L’incognita è il tempo. Quello che passa tra l’attentato e il giorno del voto e ciò che succederà nel bel mezzo di una campagna elettorale ora alla svolta.

I repubblicani fanno già fuoco su Harris. 

L’accusa è aver “mentito sulle condizioni di Biden finora”, e la vicepresidente dovrà rispondere agli attacchi basati su un assunto: “Se Biden non è in grado di ricandidarsi, non è nemmeno in grado di fare il presidente ora”.

È questo che sollevano su Twitter/X versione USA diversi esponenti dell’ala conservatrice. Molti di loro erano avversari – ovviamente – dei Dem, ma anche di Trump, prima del comizio in Pennsylvania.

La fazione repubblicana convintamente anti-Trump è ora al suo minimo storico, ma Kamala dovrà sfidare anche il “fuoco amico” per prevalere.
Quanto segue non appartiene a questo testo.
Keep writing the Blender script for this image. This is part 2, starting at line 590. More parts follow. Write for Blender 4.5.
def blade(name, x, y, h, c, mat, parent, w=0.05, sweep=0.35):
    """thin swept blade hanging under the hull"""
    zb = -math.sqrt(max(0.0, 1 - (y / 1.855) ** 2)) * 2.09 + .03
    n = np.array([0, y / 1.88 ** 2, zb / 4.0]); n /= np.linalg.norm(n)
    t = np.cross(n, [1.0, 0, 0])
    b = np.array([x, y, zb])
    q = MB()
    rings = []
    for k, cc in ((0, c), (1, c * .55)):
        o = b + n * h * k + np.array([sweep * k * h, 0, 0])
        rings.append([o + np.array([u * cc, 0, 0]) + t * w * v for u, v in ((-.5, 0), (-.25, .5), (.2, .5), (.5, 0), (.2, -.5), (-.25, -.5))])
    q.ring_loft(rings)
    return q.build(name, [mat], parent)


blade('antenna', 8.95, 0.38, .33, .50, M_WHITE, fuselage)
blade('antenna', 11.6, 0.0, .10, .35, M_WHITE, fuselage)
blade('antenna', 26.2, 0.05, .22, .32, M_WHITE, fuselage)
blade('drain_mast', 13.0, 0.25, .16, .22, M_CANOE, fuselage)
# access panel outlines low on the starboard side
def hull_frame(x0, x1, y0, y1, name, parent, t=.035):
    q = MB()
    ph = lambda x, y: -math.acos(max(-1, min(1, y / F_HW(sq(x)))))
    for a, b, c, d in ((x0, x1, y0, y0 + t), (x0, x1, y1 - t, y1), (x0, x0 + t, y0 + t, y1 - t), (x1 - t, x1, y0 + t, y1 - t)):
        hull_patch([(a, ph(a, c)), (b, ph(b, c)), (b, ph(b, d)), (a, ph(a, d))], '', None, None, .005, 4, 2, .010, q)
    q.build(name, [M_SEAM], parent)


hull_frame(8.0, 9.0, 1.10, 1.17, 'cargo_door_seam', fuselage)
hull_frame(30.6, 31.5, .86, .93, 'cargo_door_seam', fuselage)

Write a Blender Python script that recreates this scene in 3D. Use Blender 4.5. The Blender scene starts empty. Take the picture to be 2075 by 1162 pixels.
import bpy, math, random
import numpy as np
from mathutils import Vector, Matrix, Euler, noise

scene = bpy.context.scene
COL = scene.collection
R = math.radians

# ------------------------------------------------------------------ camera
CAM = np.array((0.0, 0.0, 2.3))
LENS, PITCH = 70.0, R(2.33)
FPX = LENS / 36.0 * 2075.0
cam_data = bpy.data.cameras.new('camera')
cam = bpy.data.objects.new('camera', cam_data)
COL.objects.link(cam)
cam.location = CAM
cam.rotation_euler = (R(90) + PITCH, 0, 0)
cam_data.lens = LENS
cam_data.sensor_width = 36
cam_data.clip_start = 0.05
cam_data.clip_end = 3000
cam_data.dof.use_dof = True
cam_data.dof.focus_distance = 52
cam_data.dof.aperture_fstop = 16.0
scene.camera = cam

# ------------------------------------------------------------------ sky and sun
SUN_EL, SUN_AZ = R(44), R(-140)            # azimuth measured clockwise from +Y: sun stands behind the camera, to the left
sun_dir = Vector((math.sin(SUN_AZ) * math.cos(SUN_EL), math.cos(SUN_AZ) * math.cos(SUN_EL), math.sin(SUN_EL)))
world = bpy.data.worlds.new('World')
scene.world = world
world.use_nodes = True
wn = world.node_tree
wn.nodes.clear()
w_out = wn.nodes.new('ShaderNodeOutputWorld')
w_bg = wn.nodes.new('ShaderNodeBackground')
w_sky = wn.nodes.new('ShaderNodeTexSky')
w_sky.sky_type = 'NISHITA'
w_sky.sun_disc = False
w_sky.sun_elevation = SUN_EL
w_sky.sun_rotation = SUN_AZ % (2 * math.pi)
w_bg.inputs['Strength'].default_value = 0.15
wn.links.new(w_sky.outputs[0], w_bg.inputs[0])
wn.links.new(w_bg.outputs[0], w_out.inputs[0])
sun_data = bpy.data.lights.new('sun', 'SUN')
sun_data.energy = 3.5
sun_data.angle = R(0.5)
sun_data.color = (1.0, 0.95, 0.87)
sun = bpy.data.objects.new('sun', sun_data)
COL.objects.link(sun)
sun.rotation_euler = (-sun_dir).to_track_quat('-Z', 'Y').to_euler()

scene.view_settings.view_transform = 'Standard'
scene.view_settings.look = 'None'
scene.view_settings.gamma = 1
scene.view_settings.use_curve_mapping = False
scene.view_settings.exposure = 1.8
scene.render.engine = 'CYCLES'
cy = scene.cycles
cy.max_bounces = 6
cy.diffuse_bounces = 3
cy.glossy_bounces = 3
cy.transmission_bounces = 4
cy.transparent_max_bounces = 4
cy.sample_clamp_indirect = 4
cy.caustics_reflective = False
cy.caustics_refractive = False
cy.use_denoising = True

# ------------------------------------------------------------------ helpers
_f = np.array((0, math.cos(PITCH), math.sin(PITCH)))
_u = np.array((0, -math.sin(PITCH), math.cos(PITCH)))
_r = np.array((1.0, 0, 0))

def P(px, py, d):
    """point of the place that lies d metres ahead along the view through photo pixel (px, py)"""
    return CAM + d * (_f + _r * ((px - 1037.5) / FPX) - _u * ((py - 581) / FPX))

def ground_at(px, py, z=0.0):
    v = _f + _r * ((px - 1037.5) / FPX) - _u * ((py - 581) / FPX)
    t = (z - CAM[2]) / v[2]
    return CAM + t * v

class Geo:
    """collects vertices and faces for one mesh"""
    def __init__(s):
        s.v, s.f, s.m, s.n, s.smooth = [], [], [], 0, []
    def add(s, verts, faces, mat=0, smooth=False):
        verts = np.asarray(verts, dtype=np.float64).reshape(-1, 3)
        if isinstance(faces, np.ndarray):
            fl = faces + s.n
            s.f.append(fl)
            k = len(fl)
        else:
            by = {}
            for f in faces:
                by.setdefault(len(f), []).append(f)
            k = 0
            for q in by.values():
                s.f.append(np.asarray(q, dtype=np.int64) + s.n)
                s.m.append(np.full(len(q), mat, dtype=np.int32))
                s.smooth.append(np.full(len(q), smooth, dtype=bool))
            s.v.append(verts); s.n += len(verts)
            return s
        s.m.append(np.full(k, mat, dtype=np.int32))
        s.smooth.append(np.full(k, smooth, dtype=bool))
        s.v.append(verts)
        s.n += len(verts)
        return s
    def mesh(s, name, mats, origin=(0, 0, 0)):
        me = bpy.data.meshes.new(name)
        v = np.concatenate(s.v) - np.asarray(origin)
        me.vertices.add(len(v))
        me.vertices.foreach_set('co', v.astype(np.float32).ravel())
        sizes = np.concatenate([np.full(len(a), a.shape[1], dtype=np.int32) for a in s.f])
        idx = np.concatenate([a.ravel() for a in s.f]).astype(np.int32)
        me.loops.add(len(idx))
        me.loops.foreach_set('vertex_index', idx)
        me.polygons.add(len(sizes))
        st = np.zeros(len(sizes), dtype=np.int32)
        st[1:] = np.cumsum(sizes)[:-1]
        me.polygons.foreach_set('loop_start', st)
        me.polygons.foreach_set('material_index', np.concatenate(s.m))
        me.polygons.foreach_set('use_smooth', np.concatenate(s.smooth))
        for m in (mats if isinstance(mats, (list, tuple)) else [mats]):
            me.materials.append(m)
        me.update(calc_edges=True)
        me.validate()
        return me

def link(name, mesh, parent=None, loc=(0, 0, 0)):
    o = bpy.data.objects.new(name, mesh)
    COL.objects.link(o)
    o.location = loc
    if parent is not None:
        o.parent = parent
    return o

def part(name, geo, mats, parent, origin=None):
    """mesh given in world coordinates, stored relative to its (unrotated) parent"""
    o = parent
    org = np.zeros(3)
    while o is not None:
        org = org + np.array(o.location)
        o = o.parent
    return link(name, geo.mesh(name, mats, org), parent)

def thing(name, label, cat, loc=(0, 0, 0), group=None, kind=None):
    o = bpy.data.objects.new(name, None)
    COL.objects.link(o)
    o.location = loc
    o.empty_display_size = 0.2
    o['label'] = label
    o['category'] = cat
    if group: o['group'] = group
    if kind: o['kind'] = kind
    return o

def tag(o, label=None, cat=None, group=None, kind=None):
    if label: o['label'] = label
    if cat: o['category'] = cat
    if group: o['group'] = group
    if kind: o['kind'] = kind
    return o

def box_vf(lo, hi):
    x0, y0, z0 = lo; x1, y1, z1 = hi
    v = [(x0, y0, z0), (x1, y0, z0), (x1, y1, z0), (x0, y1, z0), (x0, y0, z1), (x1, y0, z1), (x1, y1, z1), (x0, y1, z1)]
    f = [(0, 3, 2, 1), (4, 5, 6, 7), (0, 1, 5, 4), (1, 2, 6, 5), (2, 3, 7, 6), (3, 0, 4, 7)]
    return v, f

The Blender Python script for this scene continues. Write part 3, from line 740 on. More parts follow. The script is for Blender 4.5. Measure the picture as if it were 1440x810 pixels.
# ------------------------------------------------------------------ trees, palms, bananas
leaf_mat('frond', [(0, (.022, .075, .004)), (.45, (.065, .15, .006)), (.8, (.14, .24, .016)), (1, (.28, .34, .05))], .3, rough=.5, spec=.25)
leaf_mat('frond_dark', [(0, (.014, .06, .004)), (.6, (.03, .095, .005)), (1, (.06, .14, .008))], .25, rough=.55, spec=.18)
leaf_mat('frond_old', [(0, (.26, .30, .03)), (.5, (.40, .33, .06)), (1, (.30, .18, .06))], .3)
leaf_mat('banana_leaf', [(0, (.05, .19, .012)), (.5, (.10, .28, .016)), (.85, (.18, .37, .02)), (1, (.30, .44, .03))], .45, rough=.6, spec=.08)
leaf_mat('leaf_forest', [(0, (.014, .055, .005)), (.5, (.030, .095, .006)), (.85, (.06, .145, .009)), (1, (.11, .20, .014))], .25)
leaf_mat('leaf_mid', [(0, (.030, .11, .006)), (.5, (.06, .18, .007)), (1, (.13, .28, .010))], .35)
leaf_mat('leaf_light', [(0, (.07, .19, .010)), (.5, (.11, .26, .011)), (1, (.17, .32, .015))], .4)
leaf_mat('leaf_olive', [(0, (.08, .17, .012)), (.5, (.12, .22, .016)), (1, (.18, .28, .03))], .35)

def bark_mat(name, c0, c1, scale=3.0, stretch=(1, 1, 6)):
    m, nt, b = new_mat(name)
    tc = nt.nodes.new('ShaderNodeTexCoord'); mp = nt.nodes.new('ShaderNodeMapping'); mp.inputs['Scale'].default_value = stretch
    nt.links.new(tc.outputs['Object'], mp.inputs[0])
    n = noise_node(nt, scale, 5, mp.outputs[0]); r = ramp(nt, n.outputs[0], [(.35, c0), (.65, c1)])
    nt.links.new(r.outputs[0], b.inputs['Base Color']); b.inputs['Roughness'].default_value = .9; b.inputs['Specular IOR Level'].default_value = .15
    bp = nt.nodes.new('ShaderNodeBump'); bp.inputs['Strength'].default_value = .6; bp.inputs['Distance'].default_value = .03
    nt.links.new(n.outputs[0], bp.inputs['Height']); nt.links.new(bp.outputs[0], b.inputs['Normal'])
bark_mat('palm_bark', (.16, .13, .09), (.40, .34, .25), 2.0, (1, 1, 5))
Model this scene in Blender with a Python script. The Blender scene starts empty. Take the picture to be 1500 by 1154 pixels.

A poche ore dalla notizia del probabile passaggio di testimone impazza sui social americani il trend “sono nero ma non ti voto”. Un “format” in cui nel video in primo piano il soggetto di colore (da specificare, visto che negli USA pare importante) a volte fa perfino un endorsement pro-Trump.

Centinaia di video diversi si sono così susseguiti, così come le aperte dichiarazioni di sostegno per la nuova candidata Dem, sempre con il pretesto del colore della pelle. 

“Hater” e “Lovers”, come per chiunque?

Sì, ma ricordate che nel 2016 furono gli ispanici il fattore chiave per la vittoria di Donald. Se lo segni Kamala.